(Scene script records)
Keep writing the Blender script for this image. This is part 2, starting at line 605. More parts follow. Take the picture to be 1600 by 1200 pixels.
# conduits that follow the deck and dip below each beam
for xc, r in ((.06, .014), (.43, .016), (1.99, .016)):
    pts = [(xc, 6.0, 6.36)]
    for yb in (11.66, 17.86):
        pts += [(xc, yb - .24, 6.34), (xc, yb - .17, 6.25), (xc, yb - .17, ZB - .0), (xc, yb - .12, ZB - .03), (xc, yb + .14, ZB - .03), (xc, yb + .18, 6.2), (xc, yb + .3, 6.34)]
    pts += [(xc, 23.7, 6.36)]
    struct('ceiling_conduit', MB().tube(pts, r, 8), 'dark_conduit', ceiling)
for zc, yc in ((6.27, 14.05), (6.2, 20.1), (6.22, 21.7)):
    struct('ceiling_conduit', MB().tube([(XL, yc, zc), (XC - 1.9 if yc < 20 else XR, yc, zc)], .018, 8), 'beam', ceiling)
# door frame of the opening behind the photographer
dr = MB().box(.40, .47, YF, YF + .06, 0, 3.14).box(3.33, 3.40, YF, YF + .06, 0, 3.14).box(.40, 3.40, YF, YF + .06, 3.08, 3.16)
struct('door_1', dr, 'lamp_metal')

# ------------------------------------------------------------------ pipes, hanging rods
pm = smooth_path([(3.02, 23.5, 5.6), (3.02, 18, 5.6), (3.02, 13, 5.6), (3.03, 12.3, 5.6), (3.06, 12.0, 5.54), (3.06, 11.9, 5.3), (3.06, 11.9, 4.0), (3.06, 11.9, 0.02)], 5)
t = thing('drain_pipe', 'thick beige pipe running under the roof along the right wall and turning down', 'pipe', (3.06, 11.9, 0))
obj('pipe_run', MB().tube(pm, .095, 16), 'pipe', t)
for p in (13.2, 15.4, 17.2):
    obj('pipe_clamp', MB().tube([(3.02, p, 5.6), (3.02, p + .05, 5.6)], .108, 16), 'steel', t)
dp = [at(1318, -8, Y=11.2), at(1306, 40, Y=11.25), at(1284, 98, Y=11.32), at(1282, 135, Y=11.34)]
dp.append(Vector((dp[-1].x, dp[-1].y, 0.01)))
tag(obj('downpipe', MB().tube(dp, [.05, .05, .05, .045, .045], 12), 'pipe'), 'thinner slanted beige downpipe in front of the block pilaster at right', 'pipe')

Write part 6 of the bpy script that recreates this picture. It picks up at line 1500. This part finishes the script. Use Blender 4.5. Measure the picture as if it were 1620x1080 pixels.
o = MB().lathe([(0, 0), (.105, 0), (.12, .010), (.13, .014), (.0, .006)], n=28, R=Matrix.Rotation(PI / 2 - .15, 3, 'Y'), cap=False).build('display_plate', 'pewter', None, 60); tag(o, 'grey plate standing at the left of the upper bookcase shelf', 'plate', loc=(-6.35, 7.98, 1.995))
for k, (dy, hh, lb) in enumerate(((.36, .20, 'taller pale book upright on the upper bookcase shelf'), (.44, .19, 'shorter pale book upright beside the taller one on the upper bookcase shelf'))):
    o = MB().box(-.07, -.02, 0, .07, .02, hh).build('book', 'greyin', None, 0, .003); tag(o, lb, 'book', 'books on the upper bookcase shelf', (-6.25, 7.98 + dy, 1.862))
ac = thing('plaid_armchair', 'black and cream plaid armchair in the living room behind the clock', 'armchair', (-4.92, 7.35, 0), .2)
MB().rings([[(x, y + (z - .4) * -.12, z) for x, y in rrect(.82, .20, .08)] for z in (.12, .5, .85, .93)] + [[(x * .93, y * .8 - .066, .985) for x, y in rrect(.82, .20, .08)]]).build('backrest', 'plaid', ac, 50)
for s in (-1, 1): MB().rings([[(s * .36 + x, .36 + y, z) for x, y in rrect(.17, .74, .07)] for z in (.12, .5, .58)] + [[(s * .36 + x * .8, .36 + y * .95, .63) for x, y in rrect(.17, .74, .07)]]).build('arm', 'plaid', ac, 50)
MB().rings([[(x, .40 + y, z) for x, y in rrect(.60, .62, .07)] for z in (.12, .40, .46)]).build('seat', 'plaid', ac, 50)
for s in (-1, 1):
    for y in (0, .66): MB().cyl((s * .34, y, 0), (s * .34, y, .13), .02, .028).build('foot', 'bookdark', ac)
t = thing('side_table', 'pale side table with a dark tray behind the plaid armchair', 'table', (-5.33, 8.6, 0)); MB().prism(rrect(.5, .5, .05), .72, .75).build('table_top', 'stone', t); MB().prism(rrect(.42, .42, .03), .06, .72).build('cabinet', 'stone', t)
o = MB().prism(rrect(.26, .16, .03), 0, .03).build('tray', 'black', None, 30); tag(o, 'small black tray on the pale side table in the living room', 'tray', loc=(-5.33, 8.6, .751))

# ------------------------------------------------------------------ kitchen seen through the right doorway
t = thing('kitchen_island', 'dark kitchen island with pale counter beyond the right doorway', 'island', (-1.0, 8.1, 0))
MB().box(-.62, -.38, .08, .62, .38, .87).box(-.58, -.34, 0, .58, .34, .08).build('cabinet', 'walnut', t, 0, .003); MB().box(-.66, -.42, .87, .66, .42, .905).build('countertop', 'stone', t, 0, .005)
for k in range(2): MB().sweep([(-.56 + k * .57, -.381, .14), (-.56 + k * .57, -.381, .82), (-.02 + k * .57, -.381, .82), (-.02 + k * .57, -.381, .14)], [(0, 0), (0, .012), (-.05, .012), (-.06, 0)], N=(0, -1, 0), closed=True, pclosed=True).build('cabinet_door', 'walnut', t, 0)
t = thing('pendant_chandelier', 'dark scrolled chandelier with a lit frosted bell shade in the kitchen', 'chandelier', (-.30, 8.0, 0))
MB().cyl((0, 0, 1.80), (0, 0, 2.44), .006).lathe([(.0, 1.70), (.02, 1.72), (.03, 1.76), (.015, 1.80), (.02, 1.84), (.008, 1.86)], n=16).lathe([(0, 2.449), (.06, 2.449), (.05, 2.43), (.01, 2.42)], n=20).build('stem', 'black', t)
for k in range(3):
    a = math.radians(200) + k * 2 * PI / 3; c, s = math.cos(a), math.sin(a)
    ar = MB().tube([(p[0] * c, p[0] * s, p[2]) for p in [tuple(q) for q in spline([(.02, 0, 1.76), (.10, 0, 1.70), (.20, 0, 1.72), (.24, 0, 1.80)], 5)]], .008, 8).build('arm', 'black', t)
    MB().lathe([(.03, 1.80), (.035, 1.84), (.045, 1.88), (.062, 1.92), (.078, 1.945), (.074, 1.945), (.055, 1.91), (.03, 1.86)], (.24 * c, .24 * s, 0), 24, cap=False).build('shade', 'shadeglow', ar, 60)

**Requirements**
Can you reproduce all the material exactly?

**Answer**
Keep writing the Blender script for this image. This is part 2, starting at line 605. More parts follow. Take the picture to be 1600 by 1200 pixels.
# conduits that follow the deck and dip below each beam
for xc, r in ((.06, .014), (.43, .016), (1.99, .016)):
    pts = [(xc, 6.0, 6.36)]
    for yb in (11.66, 17.86):
        pts += [(xc, yb - .24, 6.34), (xc, yb - .17, 6.25), (xc, yb - .17, ZB - .0), (xc, yb - .12, ZB - .03), (xc, yb + .14, ZB - .03), (xc, yb + .18, 6.2), (xc, yb + .3, 6.34)]
    pts += [(xc, 23.7, 6.36)]
    struct('ceiling_conduit', MB().tube(pts, r, 8), 'dark_conduit', ceiling)
for zc, yc in ((6.27, 14.05), (6.2, 20.1), (6.22, 21.7)):
    struct('ceiling_conduit', MB().tube([(XL, yc, zc), (XC - 1.9 if yc < 20 else XR, yc, zc)], .018, 8), 'beam', ceiling)
# door frame of the opening behind the photographer
dr = MB().box(.40, .47, YF, YF + .06, 0, 3.14).box(3.33, 3.40, YF, YF + .06, 0, 3.14).box(.40, 3.40, YF, YF + .06, 3.08, 3.16)
struct('door_1', dr, 'lamp_metal')

# ------------------------------------------------------------------ pipes, hanging rods
pm = smooth_path([(3.02, 23.5, 5.6), (3.02, 18, 5.6), (3.02, 13, 5.6), (3.03, 12.3, 5.6), (3.06, 12.0, 5.54), (3.06, 11.9, 5.3), (3.06, 11.9, 4.0), (3.06, 11.9, 0.02)], 5)
t = thing('drain_pipe', 'thick beige pipe running under the roof along the right wall and turning down', 'pipe', (3.06, 11.9, 0))
obj('pipe_run', MB().tube(pm, .095, 16), 'pipe', t)
for p in (13.2, 15.4, 17.2):
    obj('pipe_clamp', MB().tube([(3.02, p, 5.6), (3.02, p + .05, 5.6)], .108, 16), 'steel', t)
dp = [at(1318, -8, Y=11.2), at(1306, 40, Y=11.25), at(1284, 98, Y=11.32), at(1282, 135, Y=11.34)]
dp.append(Vector((dp[-1].x, dp[-1].y, 0.01)))
tag(obj('downpipe', MB().tube(dp, [.05, .05, .05, .045, .045], 12), 'pipe'), 'thinner slanted beige downpipe in front of the block pilaster at right', 'pipe')

Write part 6 of the bpy script that recreates this picture. It picks up at line 1500. This part finishes the script. Use Blender 4.5. Measure the picture as if it were 1620x1080 pixels.
o = MB().lathe([(0, 0), (.105, 0), (.12, .010), (.13, .014), (.0, .006)], n=28, R=Matrix.Rotation(PI / 2 - .15, 3, 'Y'), cap=False).build('display_plate', 'pewter', None, 60); tag(o, 'grey plate standing at the left of the upper bookcase shelf', 'plate', loc=(-6.35, 7.98, 1.995))
for k, (dy, hh, lb) in enumerate(((.36, .20, 'taller pale book upright on the upper bookcase shelf'), (.44, .19, 'shorter pale book upright beside the taller one on the upper bookcase shelf'))):
    o = MB().box(-.07, -.02, 0, .07, .02, hh).build('book', 'greyin', None, 0, .003); tag(o, lb, 'book', 'books on the upper bookcase shelf', (-6.25, 7.98 + dy, 1.862))
ac = thing('plaid_armchair', 'black and cream plaid armchair in the living room behind the clock', 'armchair', (-4.92, 7.35, 0), .2)
MB().rings([[(x, y + (z - .4) * -.12, z) for x, y in rrect(.82, .20, .08)] for z in (.12, .5, .85, .93)] + [[(x * .93, y * .8 - .066, .985) for x, y in rrect(.82, .20, .08)]]).build('backrest', 'plaid', ac, 50)
for s in (-1, 1): MB().rings([[(s * .36 + x, .36 + y, z) for x, y in rrect(.17, .74, .07)] for z in (.12, .5, .58)] + [[(s * .36 + x * .8, .36 + y * .95, .63) for x, y in rrect(.17, .74, .07)]]).build('arm', 'plaid', ac, 50)
MB().rings([[(x, .40 + y, z) for x, y in rrect(.60, .62, .07)] for z in (.12, .40, .46)]).build('seat', 'plaid', ac, 50)
for s in (-1, 1):
    for y in (0, .66): MB().cyl((s * .34, y, 0), (s * .34, y, .13), .02, .028).build('foot', 'bookdark', ac)
t = thing('side_table', 'pale side table with a dark tray behind the plaid armchair', 'table', (-5.33, 8.6, 0)); MB().prism(rrect(.5, .5, .05), .72, .75).build('table_top', 'stone', t); MB().prism(rrect(.42, .42, .03), .06, .72).build('cabinet', 'stone', t)
o = MB().prism(rrect(.26, .16, .03), 0, .03).build('tray', 'black', None, 30); tag(o, 'small black tray on the pale side table in the living room', 'tray', loc=(-5.33, 8.6, .751))

# ------------------------------------------------------------------ kitchen seen through the right doorway
t = thing('kitchen_island', 'dark kitchen island with pale counter beyond the right doorway', 'island', (-1.0, 8.1, 0))
MB().box(-.62, -.38, .08, .62, .38, .87).box(-.58, -.34, 0, .58, .34, .08).build('cabinet', 'walnut', t, 0, .003); MB().box(-.66, -.42, .87, .66, .42, .905).build('countertop', 'stone', t, 0, .005)
for k in range(2): MB().sweep([(-.56 + k * .57, -.381, .14), (-.56 + k * .57, -.381, .82), (-.02 + k * .57, -.381, .82), (-.02 + k * .57, -.381, .14)], [(0, 0), (0, .012), (-.05, .012), (-.06, 0)], N=(0, -1, 0), closed=True, pclosed=True).build('cabinet_door', 'walnut', t, 0)
t = thing('pendant_chandelier', 'dark scrolled chandelier with a lit frosted bell shade in the kitchen', 'chandelier', (-.30, 8.0, 0))
MB().cyl((0, 0, 1.80), (0, 0, 2.44), .006).lathe([(.0, 1.70), (.02, 1.72), (.03, 1.76), (.015, 1.80), (.02, 1.84), (.008, 1.86)], n=16).lathe([(0, 2.449), (.06, 2.449), (.05, 2.43), (.01, 2.42)], n=20).build('stem', 'black', t)
for k in range(3):
    a = math.radians(200) + k * 2 * PI / 3; c, s = math.cos(a), math.sin(a)
    ar = MB().tube([(p[0] * c, p[0] * s, p[2]) for p in [tuple(q) for q in spline([(.02, 0, 1.76), (.10, 0, 1.70), (.20, 0, 1.72), (.24, 0, 1.80)], 5)]], .008, 8).build('arm', 'black', t)
    MB().lathe([(.03, 1.80), (.035, 1.84), (.045, 1.88), (.062, 1.92), (.078, 1.945), (.074, 1.945), (.055, 1.91), (.03, 1.86)], (.24 * c, .24 * s, 0), 24, cap=False).build('shade', 'shadeglow', ar, 60)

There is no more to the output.